The good Samaritans (part 1)

Jesus fed the 5,000. Then he was transfigured on the mountaintop. And after that, in the gospel of Luke, he set his face toward Jerusalem (10:51), where he knew he would be arrested and killed.

He decided to take the scenic route through the region of Samaria. This must have surprised his disciples, given the tense relationship between Jews and Samaritans. Everyone knew that good Jews didn’t set foot in Samaria.

The conflict stretched all the way back to the time of David and the divided kingdoms of north and south, and was exacerbated by the way the Promised Land was resettled after the exile. But Jews and Samaritans were at root cousins — albeit mutually despised cousins, the ones you didn’t invite to Thanksgiving dinner. They worshiped the same God, albeit in different places. And the Samaritans, who only recognized the books of Moses as Scripture, were waiting for the prophet that Moses had promised (Deut 18:15-19), or perhaps for Moses himself to return as their deliverer.

What would happen, then, when Jesus came through the neighborhood?

It didn’t go well.

As Jesus and his entourage entered a Samaritan village, the Samaritans rejected him because he was headed toward Jerusalem. Seeing that, James and John humbly and lovingly asked Jesus if they should call down fire from heaven to teach those sinful Samaritans a lesson.
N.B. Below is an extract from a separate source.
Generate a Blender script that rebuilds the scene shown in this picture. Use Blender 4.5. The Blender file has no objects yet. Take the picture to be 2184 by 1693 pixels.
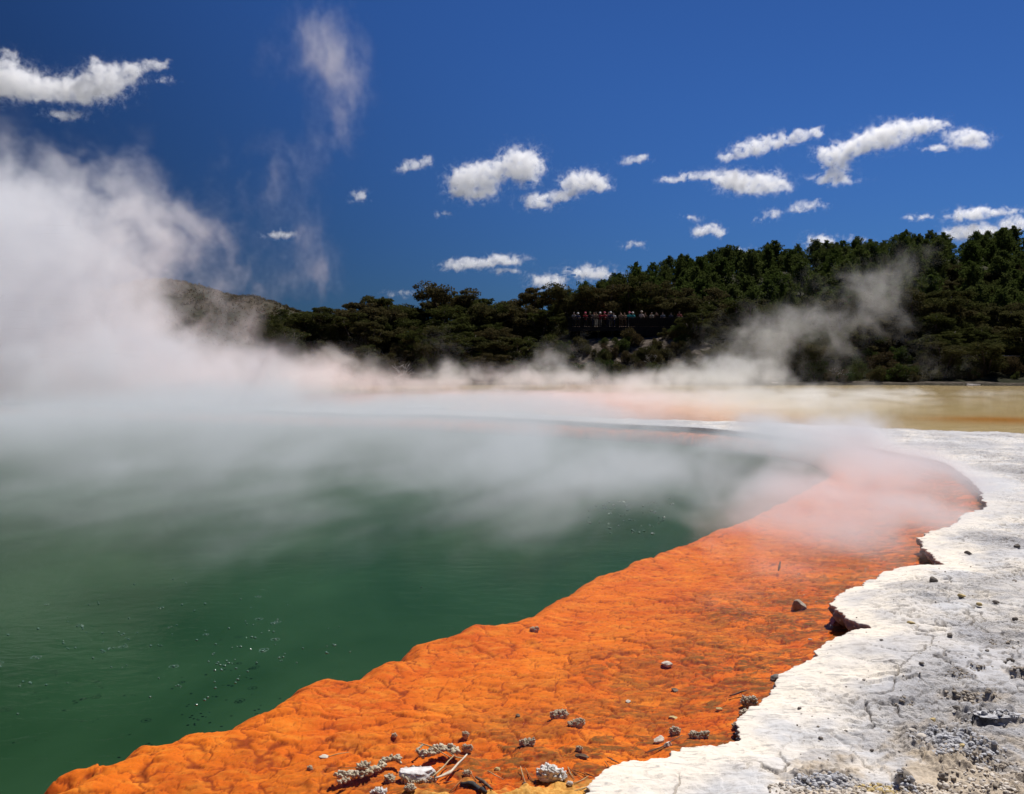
import bpy, math, random
import numpy as np
from mathutils import Vector, Matrix

random.seed(7)
RNG = np.random.default_rng(11)
SC = bpy.context.scene
COL = SC.collection
PI = math.pi
R = math.radians

# ------------------------------------------------------------------ camera maths
FPX, CX, CY = 1891.6, 1092.0, 846.5          # focal length and centre in pixels of a 2184 x 1693 view
CAM_H = 2.0
PITCH = math.atan((CY - 772.0) / FPX)
_f = np.array([0, math.cos(PITCH), -math.sin(PITCH)])
_u = np.array([0, math.sin(PITCH), math.cos(PITCH)])


def ray(u, v):
    return _f + (u - CX) / FPX * np.array([1.0, 0, 0]) - (v - CY) / FPX * _u


def at(u, v, z=0.0):
    d = ray(u, v)
    t = (z - CAM_H) / d[2]
    return np.array([d[0] * t, d[1] * t, z])


def at_depth(u, v, y):
    d = ray(u, v)
    t = y / d[1]
    return np.array([d[0] * t, y, CAM_H + d[2] * t])


# ------------------------------------------------------------------ noise
_P = RNG.permutation(512)
_G = RNG.uniform(0, 2 * PI, 512)
_GX, _GY = np.cos(_G), np.sin(_G)
_JX, _JY, _JV = RNG.random(512), RNG.random(512), RNG.random(512)


def _hash(i, j, s=0):
    return _P[(_P[(i + s * 57) & 511] + j) & 511]


def pn(x, y, s=0):
    xi, yi = np.floor(x).astype(np.int64), np.floor(y).astype(np.int64)
    fx, fy = x - xi, y - yi
    ux, uy = fx * fx * fx * (fx * (fx * 6 - 15) + 10), fy * fy * fy * (fy * (fy * 6 - 15) + 10)

    def g(a, b):
        h = _hash(xi + a, yi + b, s)
        return _GX[h] * (fx - a) + _GY[h] * (fy - b)
    n0 = g(0, 0) * (1 - ux) + g(1, 0) * ux
    n1 = g(0, 1) * (1 - ux) + g(1, 1) * ux
    return (n0 * (1 - uy) + n1 * uy) * 1.4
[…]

Jesus scolded them, and everyone moved on.

But the lesson wasn’t over. Soon thereafter, probably as Jesus approached Jerusalem, an expert in the Law tested Jesus by asking him what he had to do to have eternal life (Luke 10:25). Jesus, like a good rabbi, flipped the question around, and asked the lawyer what he thought was the answer. The lawyer’s answer was sound: love God with everything you’ve got, and love your neighbor as yourself.

“Right,” Jesus replied. “Now just go do it.”

But the man wasn’t done asking questions. Maybe he felt uncomfortable that the spotlight had been thrown on his own personal piety. Maybe he felt annoyed that Jesus had slipped too easily out of his rhetorical trap. Maybe both.

So the next question, I imagine, was more arrogant: “All right then, Mr. Smarty Pants, tell me this — who is my neighbor?” An honest question would have been about how to love; the lawyer’s question was about whom he was obligated to love.

Jesus turned the question inside out by telling a story about neighborliness. And to make his point, he made a Samaritan the hero of the story. 

The so-called Parable of the Good Samaritan (Luke 10:30-37) is one of the best known and best loved of Jesus’ teaching tales. In it, a priest and a Levite have the chance to help a badly wounded stranger but refuse. Only a hated Samaritan has the compassion to help the man, even at risk to himself. By the end of the parable, the cagey lawyer was forced to acknowledge that God’s idea of neighbor-love — maybe, just maybe — might include mercy toward one’s enemies.

Note that Jesus told the story this way despite being unwelcome in Samaria himself. In that way, he embodied the neighbor-love of which he spoke. The gospel that would later be preached in his name would have to model the same love, the same breaking down of age-old rivalries and ethnic boundaries.